Ohio Clergy Call For IRS Action Against Religious Right Pulpit Politicking Project

A group of Ohio clergy is calling on the Internal Revenue Service to take action against a Religious Right legal group that has urged pastors to violate federal tax law by endorsing or opposing candidates from the pulpit.

The Alliance Defense Fund (ADF), an Arizona-based legal group founded by television and radio preachers, dubbed Sept. 28 “Pulpit Freedom Sunday” and urged pastors to deliver partisan sermons. The ADF claimed as many as three dozen churches might take part. (The event had not yet occurred as this issue of Church & State went to press.)

In response, a band of Ohio clergy led by the Rev. Eric Williams of North Congregational United Church of Christ in Columbus called a press conference Sept. 8 to urge the IRS to take action against the ADF.   

In a letter to the agency, Williams and other clergy called for an investigation of the ADF to determine whether the group has jeopardized its tax-exempt status by advising churches to break the law. The missive argued that clergy are free to address social and moral issues without endorsing candidates.

“In order to fulfill the role of the faith community in society, it is necessary to understand the difference between political and electoral activity,” observes the letter. “We need to know the church-state line, and we need to step up to it – but we must avoid crossing it.

“As leaders and communities of faith, we are called to be God’s prophetic and pastoral voices,” continues the letter. “We can raise difficult issues. We can hold challenging forums. We can champion important causes – but we must not endorse particular candidates, raise money for their campaigns or parties or offer special favors not extended to others.”

Williams and the other pastors called on clergy nationwide to counter the ADF by preaching on Sept. 21 about the importance of church-state separation and the need for faith communities to be non-partisan.

Joining Williams in the action were the Rev. Rebecca Tollefson of the Ohio Council of Churches, Rabbi Harold Berman of Congregation Tifereth Israel and others.

The ADF’s church electioneering project has also drawn fire from several top former IRS officers.

In a second letter to the IRS, three former IRS executives – Marcus Owens, former director of the IRS Exempt Organizations Division; Mortimer Caplin, former IRS commissioner; and Cono R. Namorato, former head of the IRS’s Office of Professional Responsibility – called for penalties against the ADF.

The three charged that the ADF may have violated its tax-exempt status and that ADF attorneys may have run afoul of ethics rules. In their letter to Michael Chesman, director of the IRS Office of Professional Responsibility, they requested an investigation of the matter.

Owens, Caplin and Namorato charge that the ADF’s actions violate Circular 230, a set of professional guidelines that cover tax attorneys. Part of the code prohibits “incompetent and disreputable conduct,” and the ex-IRS officials say the ADF has violated this standard.

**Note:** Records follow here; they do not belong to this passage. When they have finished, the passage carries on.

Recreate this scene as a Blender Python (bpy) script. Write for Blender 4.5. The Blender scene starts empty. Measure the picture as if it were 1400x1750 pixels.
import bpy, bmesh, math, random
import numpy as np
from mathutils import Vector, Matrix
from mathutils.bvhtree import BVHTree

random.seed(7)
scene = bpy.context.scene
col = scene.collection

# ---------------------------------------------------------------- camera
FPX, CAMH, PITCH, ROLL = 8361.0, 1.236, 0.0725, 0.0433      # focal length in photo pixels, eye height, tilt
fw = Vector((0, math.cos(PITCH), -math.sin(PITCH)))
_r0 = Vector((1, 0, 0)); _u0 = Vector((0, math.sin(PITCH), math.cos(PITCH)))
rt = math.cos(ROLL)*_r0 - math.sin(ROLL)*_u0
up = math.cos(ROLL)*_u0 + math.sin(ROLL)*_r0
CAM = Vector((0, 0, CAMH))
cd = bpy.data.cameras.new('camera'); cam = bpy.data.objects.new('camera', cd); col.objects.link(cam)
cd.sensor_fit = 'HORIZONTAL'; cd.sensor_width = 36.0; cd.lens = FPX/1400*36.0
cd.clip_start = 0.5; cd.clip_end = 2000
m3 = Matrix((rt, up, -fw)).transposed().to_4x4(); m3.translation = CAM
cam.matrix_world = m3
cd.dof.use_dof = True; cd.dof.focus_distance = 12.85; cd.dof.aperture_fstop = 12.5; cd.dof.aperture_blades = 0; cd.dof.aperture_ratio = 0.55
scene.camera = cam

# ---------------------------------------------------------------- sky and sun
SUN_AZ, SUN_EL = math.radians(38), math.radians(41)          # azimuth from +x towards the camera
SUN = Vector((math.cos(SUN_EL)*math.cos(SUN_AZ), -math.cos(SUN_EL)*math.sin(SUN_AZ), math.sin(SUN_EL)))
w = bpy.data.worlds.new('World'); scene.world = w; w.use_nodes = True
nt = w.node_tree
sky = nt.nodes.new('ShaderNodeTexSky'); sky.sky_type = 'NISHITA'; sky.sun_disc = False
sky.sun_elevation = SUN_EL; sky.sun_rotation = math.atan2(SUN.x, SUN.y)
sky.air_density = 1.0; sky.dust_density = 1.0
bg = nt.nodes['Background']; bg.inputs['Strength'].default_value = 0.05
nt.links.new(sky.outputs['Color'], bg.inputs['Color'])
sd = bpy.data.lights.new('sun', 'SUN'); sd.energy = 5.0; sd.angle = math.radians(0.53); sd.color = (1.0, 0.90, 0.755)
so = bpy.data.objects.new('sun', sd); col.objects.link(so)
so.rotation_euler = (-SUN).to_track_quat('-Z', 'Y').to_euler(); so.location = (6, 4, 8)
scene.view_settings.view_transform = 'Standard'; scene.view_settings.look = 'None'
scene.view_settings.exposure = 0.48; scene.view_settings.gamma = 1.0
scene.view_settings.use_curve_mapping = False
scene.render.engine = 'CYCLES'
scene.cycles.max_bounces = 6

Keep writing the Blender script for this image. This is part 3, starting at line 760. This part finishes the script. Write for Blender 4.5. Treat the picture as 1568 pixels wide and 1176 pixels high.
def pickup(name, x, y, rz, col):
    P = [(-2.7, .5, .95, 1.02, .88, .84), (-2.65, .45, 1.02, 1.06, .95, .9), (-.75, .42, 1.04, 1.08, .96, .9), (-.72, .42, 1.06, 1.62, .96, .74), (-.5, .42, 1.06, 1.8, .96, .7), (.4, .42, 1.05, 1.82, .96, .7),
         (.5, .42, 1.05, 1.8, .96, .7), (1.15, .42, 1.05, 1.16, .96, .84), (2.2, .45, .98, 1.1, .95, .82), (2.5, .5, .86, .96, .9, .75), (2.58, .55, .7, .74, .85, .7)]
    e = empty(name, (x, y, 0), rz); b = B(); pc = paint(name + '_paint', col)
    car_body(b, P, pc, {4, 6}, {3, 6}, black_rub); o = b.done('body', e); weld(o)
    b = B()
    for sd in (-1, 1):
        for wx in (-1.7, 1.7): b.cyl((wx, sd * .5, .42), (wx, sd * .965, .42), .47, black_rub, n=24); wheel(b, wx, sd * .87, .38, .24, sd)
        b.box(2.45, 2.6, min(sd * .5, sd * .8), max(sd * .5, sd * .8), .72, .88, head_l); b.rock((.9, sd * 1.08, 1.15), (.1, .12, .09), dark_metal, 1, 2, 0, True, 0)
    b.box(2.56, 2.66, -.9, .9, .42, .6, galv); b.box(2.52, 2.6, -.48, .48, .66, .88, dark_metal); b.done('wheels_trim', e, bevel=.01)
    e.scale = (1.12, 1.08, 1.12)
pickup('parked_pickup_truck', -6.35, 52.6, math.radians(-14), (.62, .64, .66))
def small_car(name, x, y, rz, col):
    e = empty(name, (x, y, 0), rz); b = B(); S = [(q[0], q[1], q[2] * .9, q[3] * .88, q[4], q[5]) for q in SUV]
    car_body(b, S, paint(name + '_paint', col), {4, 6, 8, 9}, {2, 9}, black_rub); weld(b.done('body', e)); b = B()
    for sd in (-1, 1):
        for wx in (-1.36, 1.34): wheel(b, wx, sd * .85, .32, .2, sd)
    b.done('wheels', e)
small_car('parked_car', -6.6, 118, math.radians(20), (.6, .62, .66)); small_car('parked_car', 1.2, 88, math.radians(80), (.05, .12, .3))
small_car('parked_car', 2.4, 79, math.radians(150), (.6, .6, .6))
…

“In the course of organizing and publicizing this [church electioneering] project, ADF’s staff of attorneys is inducing churches to engage in conduct designed to violate Federal tax law in a direct and blatant manner,” the letter asserts. “This activity – coordinating mass violation of Federal tax law – is clearly ‘incompetent and disreputable conduct’ defined in and subject to sanction under Circular 230. In our view, these ADF efforts present a direct threat to the integrity of our tax system.”

Americans United hailed the Ohio religious leaders’ move.

“I am delighted to see clergy stand up for church-state separation,” AU Executive Director Barry W. Lynn said. “The vast majority of America’s religious leaders reject pulpit politicking, and I’m glad to see some of them speak out so clearly and forcefully.”

Continued Lynn, “Americans go to church for spiritual reasons, not to get a list of political endorsements. The Alliance Defense Fund ought to be ashamed of itself for attempting to drag churches into partisan politics.”

In other news about church politicking in Ohio, the Columbus Dispatch has reported that Pastor Rod Parsley’s World Harvest Church was investigated by the IRS for two years after a complaint was filed about partisan politicking there. The IRS would not comment publicly on the investigation, but the ordeal has apparently given Parsley some pause. He told the newspaper he won’t be taking part in the ADF pulpit politicking overture.